Chicken Dinner News

Rating: 4 out of 5.
Jeff Billington 2023

Ryan Shipley wants to go home, and everybody except Ryan knows that.  Raised in California where he works for a Los Angeles newspaper, Ryan travels to his deceased father’s Ozark hometown of White Oak, Missouri to attend his grandfather’s funeral, only to learn that he has inherited much of the town’s real estate, as well as the local newspaper, which was owned and run by his grandfather.

Will this be Ryan’s home? It’s tough to fill his grandfather’s shoes, and there are only a few who think Ryan can do it.  There’s some conflict, some romance, and more than a little nostalgia for a place Ryan dimly remembers and didn’t know he missed. Will he stay in White Oak or return to California?

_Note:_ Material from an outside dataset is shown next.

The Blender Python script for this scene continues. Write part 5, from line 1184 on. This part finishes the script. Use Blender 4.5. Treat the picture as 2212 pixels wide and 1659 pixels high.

Events in White Oak pick up after a leisurely start; there are two scenes in particular that kept me turning pages. I needed to find out what happened to the old high school, and I couldn’t sleep until I knew how things played out during an emotionally charged family dinner.

Starting with Billington’s unadorned dedication to his grandparents, the most beautiful, elegant prose in this book is the simplest – statements and descriptions that are mainly nouns and verbs, with maybe one descriptor.  If all of the prose and dialogue were as spare, this would be a five-star novel; the plot is solid and engaging.  As it stands, the story is an enjoyable read with four stars.

White Oak has some engaging characters; it feels like there’s room for a few sequels here. Relationships could be fleshed out and readers could learn what happens to the empty buildings in White Oak. Fingers crossed for “The White Oak Novels.”

My thanks to the author, from whom I received a complimentary copy of this book. I used it to write my honest review.